In town the Zoe feels very quick off the line thanks to the instant torque of its electric motor. This produces 92hp (or 88hp depending on version) and 220Nm of pulling power.

While the first 30mph feels brisk, the Zoe’s punch does tail off on the way to motorway speeds, resulting in a 0-62mph time of in 13.5 seconds.

That figure is about as relevant as the 84mph top speed though – this is a car that will spend most of its life in the city with occasional jaunts further afield.

Capable of up to 250 miles per charge

Like any other plug-in vehicle the major concern for potential Zoe buyers will be the car’s range. Renault offers the Zoe with a choice of two batteries – 22kWh and 41kHw – giving a theoretical range of 149 and 250 miles respectively.

Here’s where it gets a bit complicated though, because in reality the range will be a little shorter than this depending on factors such as driving style, air conditioning use, and the weather, believe it or not. We’ve detailed exactly how this works in the Performance section.

How long it’ll take to charge is also a movable feast – as well as two battery types there is also a quick charge option (this does exactly what it says on the tin) plus a variety of different speed charging points to use – again, we’ll explain this fully later in the Performance section.

For some context though, the largest battery takes 15 hours to charge using a domestic plug, but just over an hour on a fast charger.

Don’t forget battery leasing

As well as purchasing or financing the car, the next biggest cost is the battery. You can either buy this outright or lease it from Renault, the latter option covering you in case it goes wrong.

The Government still offers a £4,500 plug-in vehicle grant meaning the Zoe’s monthly costs on a PCP are competitive with petrol or diesel alternatives, but you can expect to factor in an additional £49 to £110 a month for the battery depending on annual mileage.

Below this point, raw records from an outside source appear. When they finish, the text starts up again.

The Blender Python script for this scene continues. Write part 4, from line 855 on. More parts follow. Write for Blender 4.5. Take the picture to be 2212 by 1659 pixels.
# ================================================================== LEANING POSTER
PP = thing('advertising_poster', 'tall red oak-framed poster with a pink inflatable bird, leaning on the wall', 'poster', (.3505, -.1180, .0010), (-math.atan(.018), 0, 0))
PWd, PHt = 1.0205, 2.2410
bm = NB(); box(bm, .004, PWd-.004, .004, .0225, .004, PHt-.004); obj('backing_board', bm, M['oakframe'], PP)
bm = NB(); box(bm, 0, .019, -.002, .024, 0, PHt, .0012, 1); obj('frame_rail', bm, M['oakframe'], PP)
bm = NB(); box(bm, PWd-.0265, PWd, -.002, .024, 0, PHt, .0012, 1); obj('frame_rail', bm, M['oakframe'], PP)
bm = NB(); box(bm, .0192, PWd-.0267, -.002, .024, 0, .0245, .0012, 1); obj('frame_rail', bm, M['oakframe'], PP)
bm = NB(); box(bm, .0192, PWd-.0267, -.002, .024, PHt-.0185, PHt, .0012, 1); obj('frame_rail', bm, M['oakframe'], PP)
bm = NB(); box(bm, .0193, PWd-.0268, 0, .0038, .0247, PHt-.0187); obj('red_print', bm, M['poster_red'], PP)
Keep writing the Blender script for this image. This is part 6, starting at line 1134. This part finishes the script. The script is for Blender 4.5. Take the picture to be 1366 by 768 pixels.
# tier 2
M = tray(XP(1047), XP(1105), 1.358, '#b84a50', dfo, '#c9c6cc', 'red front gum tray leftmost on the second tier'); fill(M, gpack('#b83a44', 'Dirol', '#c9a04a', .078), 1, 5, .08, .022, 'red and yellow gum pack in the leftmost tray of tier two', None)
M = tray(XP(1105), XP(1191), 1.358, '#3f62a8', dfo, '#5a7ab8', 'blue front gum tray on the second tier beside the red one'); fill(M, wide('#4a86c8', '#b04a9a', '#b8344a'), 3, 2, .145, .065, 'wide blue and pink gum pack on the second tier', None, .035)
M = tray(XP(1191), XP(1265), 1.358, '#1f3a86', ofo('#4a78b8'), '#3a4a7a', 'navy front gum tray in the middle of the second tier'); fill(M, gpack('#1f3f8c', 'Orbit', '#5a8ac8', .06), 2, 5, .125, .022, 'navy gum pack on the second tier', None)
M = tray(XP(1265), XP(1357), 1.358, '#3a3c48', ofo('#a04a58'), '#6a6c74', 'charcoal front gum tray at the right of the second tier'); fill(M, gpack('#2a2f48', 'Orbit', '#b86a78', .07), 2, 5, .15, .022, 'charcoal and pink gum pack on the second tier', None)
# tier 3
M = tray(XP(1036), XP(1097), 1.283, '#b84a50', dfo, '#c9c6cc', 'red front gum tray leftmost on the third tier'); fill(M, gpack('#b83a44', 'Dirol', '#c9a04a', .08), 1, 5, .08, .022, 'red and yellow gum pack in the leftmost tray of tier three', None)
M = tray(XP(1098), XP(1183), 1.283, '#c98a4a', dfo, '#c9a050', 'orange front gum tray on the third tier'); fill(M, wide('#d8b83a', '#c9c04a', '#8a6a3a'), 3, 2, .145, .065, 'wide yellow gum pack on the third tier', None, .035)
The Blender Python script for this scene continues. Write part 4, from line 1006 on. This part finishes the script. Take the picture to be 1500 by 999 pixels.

As such the Zoe is only really a clean and cheap alternative to the internal combustion engine providing your lifestyle matches its set of attributes. Read this full Renault Zoe review to find out if that’s the case.

 The Parkers Verdict

The mainstream electric car felt like a pipedream for many years, available only to off-grid types who make their own shoes and own a windmill generator.

Here is a hatchback that, for urban use, will be virtually indistinguishable from a conventional fossil-fuelled car.

Yes you need to plug it in, but considering the now constant need to find a charger for everything from your smartphone to your Dyson vacuum cleaner, the fact you don’t have to do the same with your car is becoming increasingly weird.

If you want an electric car and your budget doesn’t stretch to a Tesla, say hello to your next set of wheels.